Thai / English

International Unions Unite to Defend British Researcher in Criminal Defamation



13 Aug 14
Laborstart

BANGKOK: Nearly 100 international and national labor and human rights groups and NGOs have sent a joint-letter to members of the Thai Pineapple Industry Association, calling on them to to urge TPIA member Natural Fruit to drop the criminal and civil charges it leveled against researcher and labor rights activist Andy Hall.

Signatories to the letter include representatives of more than 20 countries, as well as global organisations including the International Trade Union Confederation, European Coalition for Corporate Justice (ECCJ) and Human Rights Watch.

The letter requests the removal of Mr Wirat Piyapornpaiboon, CEO of Natural Fruit as TIPA president and the revocation of Natural Fruit's membership in the association if it refuses to drop the case.

Natural Fruit filed its first criminal defamation charge against Hall in February 2013 after he contributed to a report by a Finnish NGO, Finnwatch, which reported serious rights abuses at its factory in Prachuap Khiri Khan province.

The report, 'Cheap Has a High Price,' utilised worker interviews to document rights violations including the use of child labor, violations of Thailand's minimum wage standards, the confiscation of migrant workers' travel and work documents, and the failure to provide legally mandated paid sick days, holidays and leave.

Hall, a British citizen, faces three criminal defamation charges, one civil defamation action, and two criminal charges under the Computer Crimes Act brought by Natural Fruit that could result in up to seven years in prison on each count and about $9.5 million in damages.

The trial is scheduled to begin in September 2014. The case against Hall has drawn widespread attention from the international labor and human rights community, as well as international media.

''Harassment of activists like Andy Hall, who stand up for the rights of workers, is an unacceptable assault on labor rights and freedom of speech,'' said Abby McGill, campaigns director for the International Labor Rights Forum.

''These charges, which were cited in Thailand's recent downgrade in the State Department's 2014 Trafficking in Persons (TIP) report, demonstrate how the Thai government and industry work together to silence criticism and cover up migrant worker exploitation, rather than deal with the systemic problems that allow it to continue.''

Frances O'Grady, General Secretary of the British Trades Union Congress, representing six million workers in Andy Hall's home country, said: ''Vulnerable workers need people like Andy Hall - working with trade unions in Thailand and internationally - to stand up against exploitation and abuse.

''We need to be free from harassment and victimisation so we can protect working people from corporate greed and government inaction. An attack on one of us is an attack on all of us.

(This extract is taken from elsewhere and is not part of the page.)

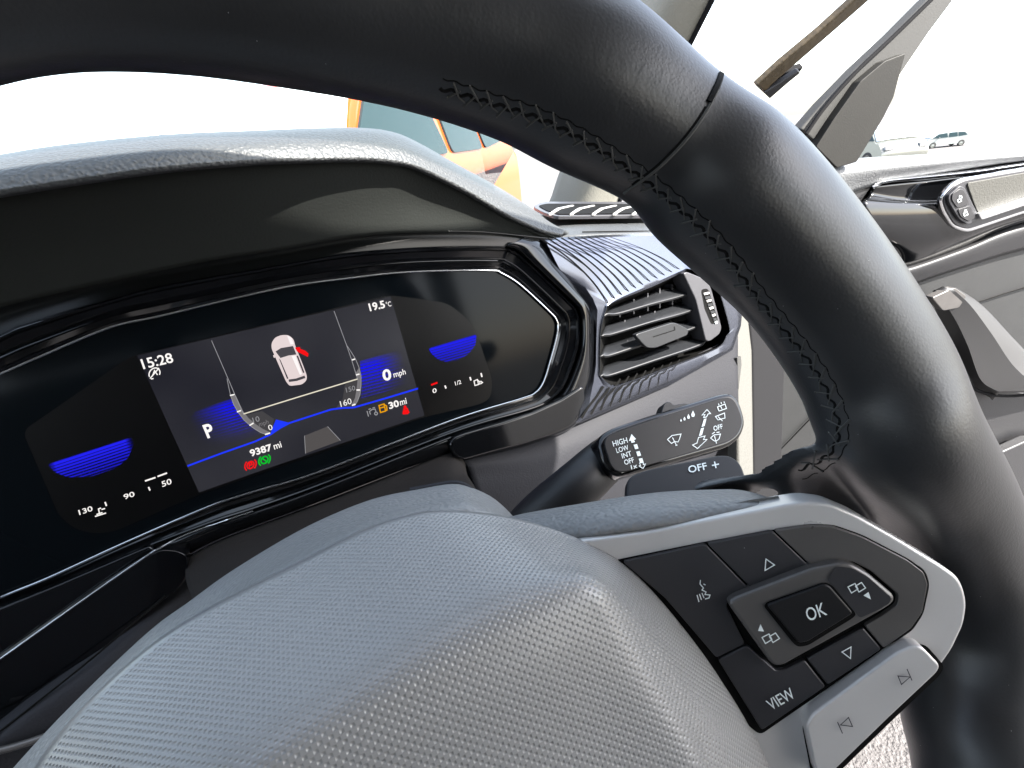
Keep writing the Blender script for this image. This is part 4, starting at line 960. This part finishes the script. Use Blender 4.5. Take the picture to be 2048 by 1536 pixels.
b_voice = btn('button', [(1245, 1124), (1340, 1104), (1411, 1089), (1500, 1180), (1464, 1196), (1452, 1210), (1490, 1288), (1433, 1316), (1330, 1196)])
b_up = btn('button', [(1415, 1088), (1546, 1063), (1620, 1134), (1504, 1178)])
b_right = btn('button', [(1550, 1062), (1616, 1053), (1667, 1054), (1725, 1074), (1816, 1121), (1848, 1145), (1856, 1169), (1845, 1225), (1823, 1257), (1768, 1297), (1730, 1252), (1764, 1232), (1795, 1210), (1797, 1190), (1742, 1142), (1708, 1124), (1680, 1120), (1624, 1133)], 'ring_grey')
b_view = btn('button', [(1436, 1320), (1494, 1291), (1530, 1322), (1552, 1342), (1570, 1340), (1609, 1320), (1652, 1374), (1524, 1462)])
b_down = btn('button', [(1614, 1318), (1727, 1256), (1764, 1299), (1656, 1371)])
ring = btn('rocker_ring', [(1455, 1207), (1473, 1195), (1623, 1138), (1681, 1127), (1707, 1131), (1739, 1149), (1792, 1194), (1789, 1208), (1761, 1226), (1565, 1334), (1547, 1333), (1531, 1314)], 'ring_grey', .0045, .006, 10, .0014)
flat('ring_inlay', [rnd([(1672, 1133), (1706, 1137), (1737, 1155), (1782, 1195), (1779, 1206), (1758, 1219), (1720, 1236), (1668, 1174), (1654, 1160)], 6)], SPK, 'button_black', ring, .00465)
flat('ok_well', [rnd([(1527, 1212), (1534, 1204), (1649, 1164), (1664, 1170), (1713, 1228), (1706, 1236), (1616, 1291), (1596, 1294), (1586, 1286)], 8)], SPK, 'void', ring, .0047)
okb = btn('ok_button', [(1534, 1211), (1649, 1169), (1661, 1174), (1707, 1227), (1616, 1284), (1598, 1287)], 'satin_black', .0056, .003, 6, .0009)
rock = btn('track_rocker', [(1612, 1452), (1624, 1430), (1797, 1304), (1826, 1293), (1846, 1295), (1882, 1332), (1876, 1346), (1780, 1436), (1664, 1548), (1634, 1556)], 'silver', .004, .010, 9, .0022)
flat('rocker_gap', [ribbon([(1700, 1374), (1700, 1374.1)], 1)[0]], SPK, 'void', rock, .0041)
bpy.data.objects.remove(bpy.data.objects['rocker_gap'])
gap = flat('painted_gap_shade', [rnd([(1604, 1452), (1618, 1424), (1795, 1297), (1828, 1286), (1852, 1290), (1889, 1332), (1880, 1350), (1780, 1445), (1664, 1558), (1625, 1562)], 10)], SPK, 'void', sw, .0003)  # flat black patch paints the shade in the gap round the rocker
def WT(n, s, a, b, c, par, off): return text(n, s, a, b, c, SPK, 'white_print', par, off, .004)
WT('ok_lettering', 'OK', (1617, 1243), (1655, 1229), (1608, 1217), okb, .0060)
WT('view_lettering', 'VIEW', (1543, 1421), (1592, 1394), (1530, 1401), b_view, .0020)
strokes('up_symbol', [['c', (1530, 1141), (1532, 1118), (1549, 1130)]], 2, SPK, 'white_print', b_up, .0020)
strokes('down_symbol', [['c', (1684, 1304), (1702, 1294), (1701, 1317)]], 2, SPK, 'white_print', b_down, .0020)
strokes('voice_symbol', [[(1401, 1160), (1400, 1168), (1407, 1176), (1404, 1180), (1412, 1184), (1410, 1189), (1420, 1190), (1418, 1196), (1410, 1198)], [(1407, 1168), (1411, 1170)], [(1404, 1186), (1408, 1196)], [(1399, 1188), (1403, 1200)], [(1394, 1190), (1398, 1204)]], 1.9, SPK, 'white_print', b_voice, .0020)
def scr_icon(cx, cy, par, tri, off, s=1):
    strokes('view_symbol', [['c', (cx - 17, cy - 1), (cx - 3, cy - 8), (cx + 3, cy + 3), (cx - 10, cy + 11)], ['c', (cx - 2, cy - 3), (cx + 10, cy - 10), (cx + 18, cy + 1), (cx + 5, cy + 9)]], 2, SPK, 'white_print', par, off, [tri])
scr_icon(1541, 1276, ring, [(1516, 1262), (1521, 1248), (1528, 1263)], .0052)
scr_icon(1713, 1175, ring, [(1727, 1191), (1737, 1184), (1742, 1199)], .0052)
strokes('track_symbol', [['c', (1796, 1352), (1820, 1354), (1803, 1369)], [(1814, 1338), (1824, 1361)]], 2, SPK, 'dark_print', rock, .0044)
strokes('track_symbol', [['c', (1697, 1435), (1705, 1453), (1681, 1450)], [(1675, 1444), (1685, 1467)]], 2, SPK, 'dark_print', rock, .0044)
# paddle
pd = PP = plane3(Z(1260, 960, .182), Z(1480, 930, .192), Z(1370, 1010, .176))
pdl = plate('shift_paddle', rnd([(1252, 1040), (1253, 966), (1262, 950), (1290, 939), (1437, 909), (1461, 910), (1482, 925), (1500, 975), (1505, 1040)], 14), PP, 'satin_black', sw, .004, 0, .0012)
text('paddle_lettering', 'OFF', (1378, 946), (1415, 938), (1375, 932), PP, 'white_print', pdl, .0004, .015)
strokes('plus_symbol', [[(1424, 931), (1438, 928)], [(1429, 923), (1432, 936)]], 2.6, PP, 'white_print', pdl, .0004)

# ================================================================== OPEN DOOR
a10 = math.radians(-14)
ND = Vector((-math.sin(a10), math.cos(a10), 0))
p0 = Z(1700, 600, .75)
def DP(px, py, off=0.0):
    r = w3(ray(px, py)); return EYE + r * ((ND.dot(p0 - EYE) - off) / ND.dot(r))
DP.n = ND
dr = thing('open_door', 'open front door with gloss black trim and a grey pull handle', 'car door', DP(1800, 850))
plate('door_card', [(1470, 560), (1640, 345), (1720, 322), (2300, 290), (2300, 1150), (1760, 1250), (1530, 1250), (1490, 1000)], DP, 'door_grey', dr, .03, -.004, bevel=.003)
surf('sill_pad', [[DP(x, y, -.03) for x, y in ((1640, 325), (1690, 318), (1860, 308), (2048, 300), (2300, 286))], [DP(x, y, .0) for x, y in ((1640, 330), (1695, 323), (1860, 313), (2048, 305), (2300, 290))], [DP(x, y, .022) for x, y in ((1645, 350), (1715, 340), (1860, 326), (2048, 311), (2300, 294))], [DP(x, y, .012) for x, y in ((1670, 400), (1745, 372), (1860, 350), (2048, 322), (2300, 300))]], 'door_top', dr, n=40, k=6, thick=.005)
plate('corner_trim', [(1640, 340), (1715, 338), (1750, 366), (1724, 402), (1690, 440)], DP, 'armrest', dr, .01, .008, bevel=.003)
surf('chrome_strip', [[DP(x, y, .012) for x, y in ((1747, 372), (1768, 357), (1860, 348), (1960, 336), (2048, 323), (2300, 290))], [DP(x, y, .018) for x, y in ((1747, 374), (1770, 362), (1860, 353), (1960, 342), (2048, 329), (2300, 296))], [DP(x, y, .012) for x, y in ((1748, 378), (1772, 367), (1860, 359), (1960, 348), (2048, 336), (2300, 304))]], 'chrome', dr, n=40, k=4, thick=.003)
rows = [[DP(x, y, .010) for x, y in ((1748, 374), (1790, 367), (1893, 355), (2048, 335), (2300, 302))],
        [DP(x, y, .010) for x, y in ((1740, 390), (1810, 400), (1895, 398), (2048, 372), (2300, 330))],
        [DP(x, y, .026) for x, y in ((1728, 410), (1822, 412), (1900, 408), (2048, 380), (2300, 340))],
        [DP(x, y, .028) for x, y in ((1760, 470), (1830, 478), (1910, 470), (2048, 430), (2300, 370))],
        [DP(x, y, .008) for x, y in ((1790, 520), (1818, 532), (1925, 495), (2048, 446), (2300, 385))]]
surf('gloss_panel', rows, 'gloss_black', dr, n=50, k=7, thick=.006, same=True)
hb = rnd([(1880, 398), (1904, 368), (1925, 356), (2048, 336), (2200, 314), (2200, 392), (2048, 428), (1936, 466), (1906, 456), (1886, 422)], 12)
plate('handle_bezel', hb, DP, 'chrome', dr, .008, .034, bevel=.003)
plate('handle_recess', rnd([(1886, 398), (1908, 372), (1928, 361), (2048, 341), (2200, 319), (2200, 386), (2048, 422), (1936, 459), (1910, 450), (1892, 420)], 10), DP, 'vent_grey', dr, .004, .036, bevel=.001)
plate('handle_cup', rnd([(1934, 366), (2048, 346), (2200, 324), (2200, 372), (2048, 398), (1958, 428), (1950, 412)], 8), DP, 'edge_cream', dr, .003, .038, bevel=.001)
plate('inner_handle', rnd([(1958, 428), (2048, 396), (2200, 366), (2200, 378), (2048, 412), (1964, 440)], 4), DP, 'chrome', dr, .010, .046, bevel=.003)
lk = plate('lock_switch', rnd([(1897, 392), (1921, 371), (1930, 376), (1960, 436), (1937, 450), (1918, 438), (1898, 404)], 6), DP, 'vent_grey', dr, .004, .041, bevel=.001)
plate('unlock_button', rnd([(1905, 388), (1921, 377), (1928, 380), (1940, 408), (1915, 416), (1904, 400)], 4), DP, 'button_black', lk, .002, .0425, bevel=.0005)
plate('lock_button', rnd([(1916, 419), (1941, 411), (1952, 434), (1938, 443), (1922, 434)], 4), DP, 'button_black', lk, .002, .0425, bevel=.0005)
strokes('padlock_symbol', [['c', (1915, 400), (1921, 397), (1923, 402), (1917, 405)], [(1919, 397), (1919, 392), (1923, 392), (1924, 396)], ['c', (1927, 427), (1934, 424), (1936, 429), (1929, 432)], [(1929, 425), (1929, 421), (1933, 420), (1933, 424)]], 1.5, DP, 'white_print', lk, .0432)
surf('armrest_strip', [[DP(x, y, .006) for x, y in ((1790, 535), (1820, 531), (1930, 492), (2048, 446), (2300, 386))], [DP(x, y, .016) for x, y in ((1795, 550), (1830, 540), (1930, 505), (2048, 462), (2300, 402))], [DP(x, y, .004) for x, y in ((1800, 585), (1840, 565), (1930, 535), (2048, 500), (2300, 440))]], 'armrest', dr, n=30, k=5, thick=.004)
tube('card_seam', spline([DP(1560, 900, .001), DP(1700, 760, .001), DP(1860, 640, .001), DP(2300, 500, .001)], 20), .0012, 'crease', dr, seg=6)
PHq = [[DP(x, y, .03) for x, y in ((1862, 600), (1880, 640), (1912, 700), (1950, 770), (1985, 800))], [DP(x, y, .075) for x, y in ((1872, 592), (1905, 630), (1935, 690), (1962, 760), (2000, 785))],
       [DP(x, y, .080) for x, y in ((1905, 577), (1942, 612), (1985, 670), (2030, 735), (2090, 785))], [DP(x, y, .05) for x, y in ((1912, 575), (1966, 612), (2030, 680), (2090, 740), (2150, 785))]]
surf('pull_handle', PHq, 'handle_grey', dr, n=30, k=6, thick=.012, smooth_rows=False, angle=30)
plate('pull_cap', rnd([(1864, 596), (1910, 575), (1934, 592), (1918, 616), (1886, 622)], 5), DP, 'ring_grey', dr, .012, .079, bevel=.002)
plate('door_pocket', rnd([(1895, 690), (1960, 770), (2060, 790), (2300, 740), (2300, 900), (1985, 905), (1930, 800)], 20), DP, 'armrest', dr, .03, .02, bevel=.006)
tube('pocket_edge', spline([DP(1900, 720, .05), DP(1945, 775, .055), DP(2010, 792, .055), DP(2100, 780, .055), DP(2300, 730, .05)], 24), .003, 'rubber', dr, seg=8)
# mirror triangle and window frame
mt = [(1603, 258), (1650, 205), (1716, 135), (1790, 66), (1872, -18), (1940, -80), (1905, 0), (1860, 60), (1802, 146), (1789, 190), (1767, 234), (1713, 322), (1690, 332), (1672, 334), (1640, 300)]
plate('mirror_triangle', rnd([(1632, 294), (1668, 238), (1722, 162), (1770, 122), (1812, 106), (1797, 160), (1788, 194), (1767, 236), (1714, 324), (1674, 336)], 4), DP, 'triangle_grey', dr, .03, .03, bevel=.004, seg=4)
plate('window_pillar', [(1600, 260), (1650, 203), (1716, 135), (1790, 66), (1862, -6), (1910, -50), (1960, -80), (1905, 5), (1860, 65), (1802, 150), (1720, 240), (1650, 305)], DP, 'pillar_grey', dr, .02, .018, bevel=.004)
tube('pillar_seal', spline([DP(1612, 268, .024), DP(1650, 214, .024), DP(1716, 140, .024), DP(1790, 70, .024), DP(1870, -8, .024)], 24), .0025, 'rubber', dr, seg=8)
fr = thing('door_frame_seal', 'brown edged door aperture strip crossing the bright sky above the rim', 'door seal', Z(1560, 150, .70))
FP = plane3(Z(1515, 175, .70), Z(1735, 0, .62), Z(1600, 200, .74))
plate('seal_strip', [(1512, 172), (1560, 128), (1640, 62), (1715, -6), (1760, -50), (1790, -50), (1738, 2), (1665, 66), (1600, 122), (1544, 170), (1532, 186)], FP, 'gold_edge', fr, .012, 0, bevel=.003)
plate('seal_end', [(1512, 172), (1560, 148), (1608, 134), (1598, 148), (1540, 198)], FP, 'rubber', fr, .012, -.008, bevel=.002)
plate('seal_lip', [(1528, 186), (1598, 142), (1602, 146), (1540, 196)], FP, 'handle_grey', fr, .01, .003, bevel=.002)
# door aperture edge between dash and door
da = thing('door_aperture', 'pale body edge and black rubber seal between dashboard end and door', 'door frame', Z(1500, 800, .62))
AP = plane3(Z(1480, 700, .60), Z(1540, 900, .56), Z(1560, 700, .62))
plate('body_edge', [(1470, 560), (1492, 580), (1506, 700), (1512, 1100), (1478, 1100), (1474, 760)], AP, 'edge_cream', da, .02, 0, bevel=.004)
plate('rubber_seal', [(1490, 560), (1560, 560), (1572, 700), (1560, 1100), (1508, 1100), (1504, 700)], AP, 'rubber', da, .02, -.01, bevel=.004)
plate('scuff_plate', [(2004, 905), (2060, 880), (2300, 860), (2300, 1060), (2060, 1060), (2030, 980)], DP, 'armrest', dr, .02, .05, bevel=.004)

''We are the workers, we are united. We will strongly defend for the rights of our migrant brothers and sisters and those who work for the workers' rights,'' said Komsan Tongsiri, General Secretary of State Enterprises Workers' Relations Confederation (SERC), Thailand.

The case comes at a time when Thailand has come under mounting pressure to address its labor and human rights situation, highlighted - on the international stage - by the US governments' Trafficking In Persons (TIP) report, which downgraded the country's rating to Tier 3, the lowest rating.

Declaration of Interest: Phuketwan journalists Alan Morison and Chutima Sidasathian face a continuing trial in March over criminal defamation and Computer Crimes Act charges brought by the Royal Thai Navy, citing a 41-word paragraph from a Pulitzer prize-winning Reuters report on the Rohingya boatpeople. The case was mentioned in June in the US State Department's Trafficking in Persons report, which downgraded Thailand to Tier 3. Reuters and several Thai mainstream outlets that carried the same paragraph have not been charged.